The exercise: Copy the lines below as they are; omit the images they contain.
START
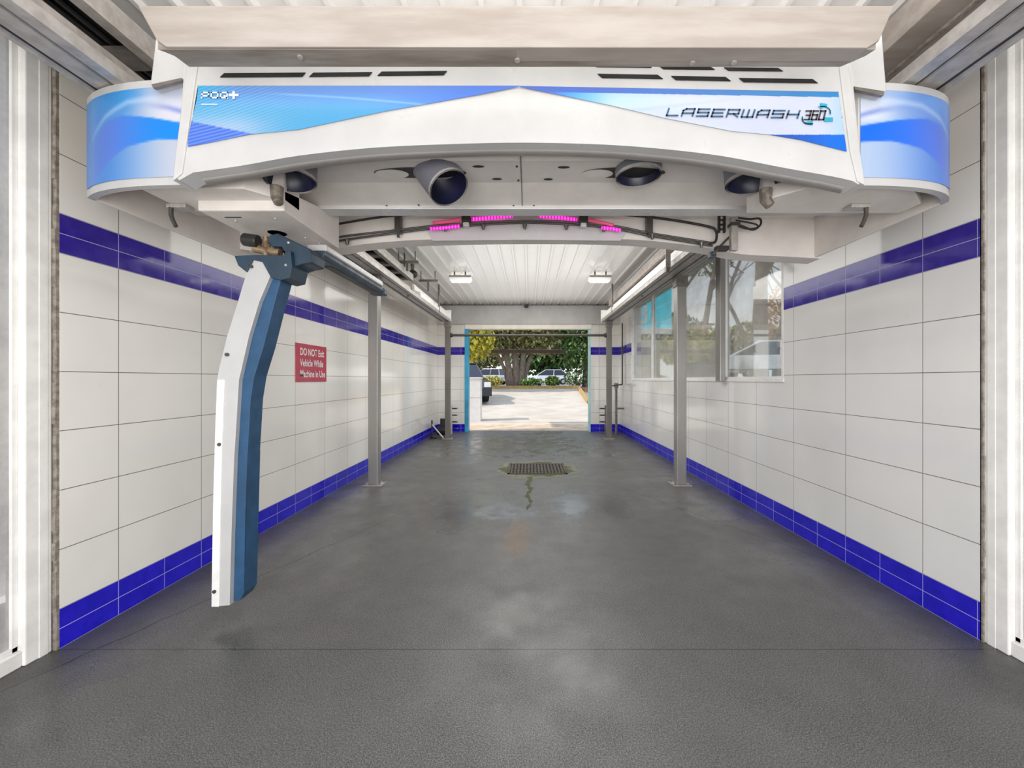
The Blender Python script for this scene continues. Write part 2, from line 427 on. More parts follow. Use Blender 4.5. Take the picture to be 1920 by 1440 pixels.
# back wall: two tiled piers, render above the opening
OX0, OX1, OZ = -1.66, 1.60, 2.67
bm = B(); box(bm, XL, OX0, YB, YB+.2, 0, 2.80); box(bm, OX1, XR, YB, YB+.2, 0, 2.80)
wb = struct('wall_back', bm, M_tileB, 'back wall with tiled piers either side of the exit opening', 'wall')
struct('trim_1', bx(XL, XR, YB-.06, YB+.2, 2.79, ZC), M_render, 'grey rendered header above the exit opening', 'header', bevel=.004)
struct('trim_2', bx(OX0, OX1+.02, YB-.03, YB+.2, OZ, 2.79), M_lintel, 'cream lintel over the exit opening', 'lintel', bevel=.003)
struct('trim_3', bx(OX0-.01, OX0+.085, YB-.02, YB+.21, 0, OZ), M_cyan, 'cyan painted jamb left of the exit opening', 'jamb', bevel=.004)
struct('trim_4', bx(OX1-.045, OX1, YB-.01, YB+.21, 0, OZ), M_cyan2, 'pale aqua jamb right of the exit opening', 'jamb', bevel=.004)
# sealant lines where wall tiles meet the entry frames
for k, (x, y) in enumerate(((XL-.012, 2.05), (XR+.012, 2.115))):
    bm = B(); s = 1 if k else -1
    zz = 0
    while zz < ZC:
        h = random.uniform(.05, .14); d = random.uniform(0, .008)
        box(bm, x-.012, x+.010, y+.018-d, y+.03, zz, min(zz+h, ZC)); zz += h
    struct('trim_%d' % (5+k), bm, M_mud, 'dirty sealant strip beside the %s entry frame' % ('right' if k else 'left'), 'trim')
# entry side frames and panes (reach back towards the camera and past it)
def entry(side, n):
    s = -1 if side == 'left' else 1
    x = XL-.03 if s < 0 else XR+.02
    y1 = 2.05 if s < 0 else 2.125
    x2 = x+s*.07
    root = thing('door_%d' % n, 'white aluminium framed glazed screen at the %s of the bay entry' % side, 'glazed screen', (x, 1.0, 0), kind='structure')
    bm = B(); box(bm, x-s*.012, x2, y1-.10, y1+.012, 0, ZC); box(bm, x, x2, -1.2, y1-.1, 0, .075); box(bm, x, x2, -1.2, y1-.1, ZC-.1, ZC)
    obj('door_frame', bm, M_frame, root, bevel=.006)
    bm = B(); box(bm, x-s*.014, x, y1-.045, y1-.005, .0, ZC-.01); box(bm, x+s*.02, x+s*.05, y1-.125, y1-.1, .075, ZC-.1); box(bm, x+s*.02, x+s*.05, -1.2, y1-.1, .075, .1)
    obj('glazing_bead', bm, M_frame, root, bevel=.003)
    obj('pane', bx(x+s*.032, x+s*.038, -1.2, y1-.125, .1, ZC-.1), M_fog, root)
entry('left', 1); entry('right', 2)
# corrugated ceiling, ribs run front to back
prof = []; xx = XL-.05; pitch = .198
n = int((XR-XL+.15)/pitch)
for k in range(n+1):
    x = XL-.03+k*pitch
    prof += [(x, ZC), (x+.150, ZC), (x+.160, ZC-.028), (x+.186, ZC-.028)]
prof.append((XL-.03+(n+1)*pitch, ZC))
bm = B()
a = [bm.verts.new((p[0], -.6, p[1])) for p in prof]; b = [bm.verts.new((p[0], YB-.05, p[1])) for p in prof]
c = [bm.verts.new((p[0], -.6, ZC+.08)) for p in (prof[0], prof[-1])]; d = [bm.verts.new((p[0], YB-.05, ZC+.08)) for p in (prof[0], prof[-1])]
for i in range(len(prof)-1): bm.faces.new((a[i], a[i+1], b[i+1], b[i]))
bm.faces.new((c[0], c[1], d[1], d[0]))
struct('ceiling', bm, M_ceil, 'white corrugated metal ceiling', 'ceiling')
bm = B(); box(bm, XL, XR, YB-.085, YB-.06, ZC-.045, ZC-.03)
for k in range(23): box(bm, XL+.16+k*pitch, XL+.19+k*pitch, YB-.085, YB-.062, ZC-.03, ZC+.02)  # dark tabs stand in for the shaded spaces between the ribs
struct('trim_7', bm, M_pipe, 'dark strip and tabs standing for the shaded rib gaps where the corrugated ceiling ends', 'trim')
# windows in the right wall
mull = [3.80, 4.97, 6.45, 7.87, 9.38]
for k in range(4):
    y0, y1 = mull[k], mull[k+1]
    root = thing('window_%d' % (k+1), '%s window pane of the right wall, white aluminium frame' % ['first and largest', 'second', 'third', 'furthest'][k], 'window', (XR+.06, (y0+y1)/2, WZ0), kind='structure')
    fx0, fx1 = XR-.002, XR+.05; w = .035
    bm = B(); box(bm, fx0, fx1, y0, y0+w, WZ0, WZ1); box(bm, fx0, fx1, y1-w, y1, WZ0, WZ1); box(bm, fx0, fx1, y0+w, y1-w, WZ0, WZ0+.03); box(bm, fx0, fx1, y0+w, y1-w, WZ1-.04, WZ1)
    if k == 3: box(bm, XR-.015, XR+.09, y1-.06, y1+.02, WZ0-.02, WZ1)
    obj('window_frame', bm, M_frame, root, bevel=.004)
    obj('pane', bx(XR+.03, XR+.036, y0+w, y1-w, WZ0+.03, WZ1-.04), M_glass, root)
struct('trim_8', bx(XR-.012, XR+.1, WY0-.01, WY1+.01, WZ0-.025, WZ0), M_frame, 'pale sill under the right wall windows', 'sill', bevel=.003)

# ================================================================ OUTSIDE
bm = B()
def terr(x, y):
    g = interp([(10.9, 0), (12.4, 0), (25, .80), (90, .95)], y)
    r = sm(x, 4.6, 8)*1.42 if y < 60 else 0
    return max(g, r) if x > 4.6 else g
def patch(bm, xs, ys, dz=0.):
    g = [[bm.verts.new((x, y, terr(x, y)+dz)) for x in xs] for y in ys]
    for j in range(len(ys)-1):
        for i in range(len(xs)-1): bm.faces.new((g[j][i], g[j][i+1], g[j+1][i+1], g[j+1][i]))
patch(bm, [-14, -6, -3.2, 3.2], [12.55, 14, 16, 18, 20, 22, 25.0])
struct('driveway', bm, M_conc, 'sunlit pale concrete driveway beyond the exit', 'driveway')
bm = B(); patch(bm, [-14, -3.2, 3.2], [10.95, 11.6, 12.55], -.002)
struct('apron', bm, M_apron, 'warm stained concrete strip just outside the exit', 'paving')
bm = B(); patch(bm, [3.2, 4.6, 5.2, 6, 7, 8, 12, 24, 40], [-6, 0, 6, 10.95, 12.55, 14, 16, 18, 20, 22, 25.0, 26, 40], -.01)
patch(bm, [-60, -20, -3.2, 3.2], [25.0, 27, 40, 60, 95], -.01); patch(bm, [3.2, 24, 60], [40, 60, 95], -.01)
struct('car_park', bm, M_asph, 'grey asphalt of the car park beyond the garden bed', 'ground')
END
Exercise solution:
The Blender Python script for this scene continues. Write part 2, from line 427 on. More parts follow. Use Blender 4.5. Take the picture to be 1920 by 1440 pixels.
# back wall: two tiled piers, render above the opening
OX0, OX1, OZ = -1.66, 1.60, 2.67
bm = B(); box(bm, XL, OX0, YB, YB+.2, 0, 2.80); box(bm, OX1, XR, YB, YB+.2, 0, 2.80)
wb = struct('wall_back', bm, M_tileB, 'back wall with tiled piers either side of the exit opening', 'wall')
struct('trim_1', bx(XL, XR, YB-.06, YB+.2, 2.79, ZC), M_render, 'grey rendered header above the exit opening', 'header', bevel=.004)
struct('trim_2', bx(OX0, OX1+.02, YB-.03, YB+.2, OZ, 2.79), M_lintel, 'cream lintel over the exit opening', 'lintel', bevel=.003)
struct('trim_3', bx(OX0-.01, OX0+.085, YB-.02, YB+.21, 0, OZ), M_cyan, 'cyan painted jamb left of the exit opening', 'jamb', bevel=.004)
struct('trim_4', bx(OX1-.045, OX1, YB-.01, YB+.21, 0, OZ), M_cyan2, 'pale aqua jamb right of the exit opening', 'jamb', bevel=.004)
# sealant lines where wall tiles meet the entry frames
for k, (x, y) in enumerate(((XL-.012, 2.05), (XR+.012, 2.115))):
    bm = B(); s = 1 if k else -1
    zz = 0
    while zz < ZC:
        h = random.uniform(.05, .14); d = random.uniform(0, .008)
        box(bm, x-.012, x+.010, y+.018-d, y+.03, zz, min(zz+h, ZC)); zz += h
    struct('trim_%d' % (5+k), bm, M_mud, 'dirty sealant strip beside the %s entry frame' % ('right' if k else 'left'), 'trim')
# entry side frames and panes (reach back towards the camera and past it)
def entry(side, n):
    s = -1 if side == 'left' else 1
    x = XL-.03 if s < 0 else XR+.02
    y1 = 2.05 if s < 0 else 2.125
    x2 = x+s*.07
    root = thing('door_%d' % n, 'white aluminium framed glazed screen at the %s of the bay entry' % side, 'glazed screen', (x, 1.0, 0), kind='structure')
    bm = B(); box(bm, x-s*.012, x2, y1-.10, y1+.012, 0, ZC); box(bm, x, x2, -1.2, y1-.1, 0, .075); box(bm, x, x2, -1.2, y1-.1, ZC-.1, ZC)
    obj('door_frame', bm, M_frame, root, bevel=.006)
    bm = B(); box(bm, x-s*.014, x, y1-.045, y1-.005, .0, ZC-.01); box(bm, x+s*.02, x+s*.05, y1-.125, y1-.1, .075, ZC-.1); box(bm, x+s*.02, x+s*.05, -1.2, y1-.1, .075, .1)
    obj('glazing_bead', bm, M_frame, root, bevel=.003)
    obj('pane', bx(x+s*.032, x+s*.038, -1.2, y1-.125, .1, ZC-.1), M_fog, root)
entry('left', 1); entry('right', 2)
# corrugated ceiling, ribs run front to back
prof = []; xx = XL-.05; pitch = .198
n = int((XR-XL+.15)/pitch)
for k in range(n+1):
    x = XL-.03+k*pitch
    prof += [(x, ZC), (x+.150, ZC), (x+.160, ZC-.028), (x+.186, ZC-.028)]
prof.append((XL-.03+(n+1)*pitch, ZC))
bm = B()
a = [bm.verts.new((p[0], -.6, p[1])) for p in prof]; b = [bm.verts.new((p[0], YB-.05, p[1])) for p in prof]
c = [bm.verts.new((p[0], -.6, ZC+.08)) for p in (prof[0], prof[-1])]; d = [bm.verts.new((p[0], YB-.05, ZC+.08)) for p in (prof[0], prof[-1])]
for i in range(len(prof)-1): bm.faces.new((a[i], a[i+1], b[i+1], b[i]))
bm.faces.new((c[0], c[1], d[1], d[0]))
struct('ceiling', bm, M_ceil, 'white corrugated metal ceiling', 'ceiling')
bm = B(); box(bm, XL, XR, YB-.085, YB-.06, ZC-.045, ZC-.03)
for k in range(23): box(bm, XL+.16+k*pitch, XL+.19+k*pitch, YB-.085, YB-.062, ZC-.03, ZC+.02)  # dark tabs stand in for the shaded spaces between the ribs
struct('trim_7', bm, M_pipe, 'dark strip and tabs standing for the shaded rib gaps where the corrugated ceiling ends', 'trim')
# windows in the right wall
mull = [3.80, 4.97, 6.45, 7.87, 9.38]
for k in range(4):
    y0, y1 = mull[k], mull[k+1]
    root = thing('window_%d' % (k+1), '%s window pane of the right wall, white aluminium frame' % ['first and largest', 'second', 'third', 'furthest'][k], 'window', (XR+.06, (y0+y1)/2, WZ0), kind='structure')
    fx0, fx1 = XR-.002, XR+.05; w = .035
    bm = B(); box(bm, fx0, fx1, y0, y0+w, WZ0, WZ1); box(bm, fx0, fx1, y1-w, y1, WZ0, WZ1); box(bm, fx0, fx1, y0+w, y1-w, WZ0, WZ0+.03); box(bm, fx0, fx1, y0+w, y1-w, WZ1-.04, WZ1)
    if k == 3: box(bm, XR-.015, XR+.09, y1-.06, y1+.02, WZ0-.02, WZ1)
    obj('window_frame', bm, M_frame, root, bevel=.004)
    obj('pane', bx(XR+.03, XR+.036, y0+w, y1-w, WZ0+.03, WZ1-.04), M_glass, root)
struct('trim_8', bx(XR-.012, XR+.1, WY0-.01, WY1+.01, WZ0-.025, WZ0), M_frame, 'pale sill under the right wall windows', 'sill', bevel=.003)

# ================================================================ OUTSIDE
bm = B()
def terr(x, y):
    g = interp([(10.9, 0), (12.4, 0), (25, .80), (90, .95)], y)
    r = sm(x, 4.6, 8)*1.42 if y < 60 else 0
    return max(g, r) if x > 4.6 else g
def patch(bm, xs, ys, dz=0.):
    g = [[bm.verts.new((x, y, terr(x, y)+dz)) for x in xs] for y in ys]
    for j in range(len(ys)-1):
        for i in range(len(xs)-1): bm.faces.new((g[j][i], g[j][i+1], g[j+1][i+1], g[j+1][i]))
patch(bm, [-14, -6, -3.2, 3.2], [12.55, 14, 16, 18, 20, 22, 25.0])
struct('driveway', bm, M_conc, 'sunlit pale concrete driveway beyond the exit', 'driveway')
bm = B(); patch(bm, [-14, -3.2, 3.2], [10.95, 11.6, 12.55], -.002)
struct('apron', bm, M_apron, 'warm stained concrete strip just outside the exit', 'paving')
bm = B(); patch(bm, [3.2, 4.6, 5.2, 6, 7, 8, 12, 24, 40], [-6, 0, 6, 10.95, 12.55, 14, 16, 18, 20, 22, 25.0, 26, 40], -.01)
patch(bm, [-60, -20, -3.2, 3.2], [25.0, 27, 40, 60, 95], -.01); patch(bm, [3.2, 24, 60], [40, 60, 95], -.01)
struct('car_park', bm, M_asph, 'grey asphalt of the car park beyond the garden bed', 'ground')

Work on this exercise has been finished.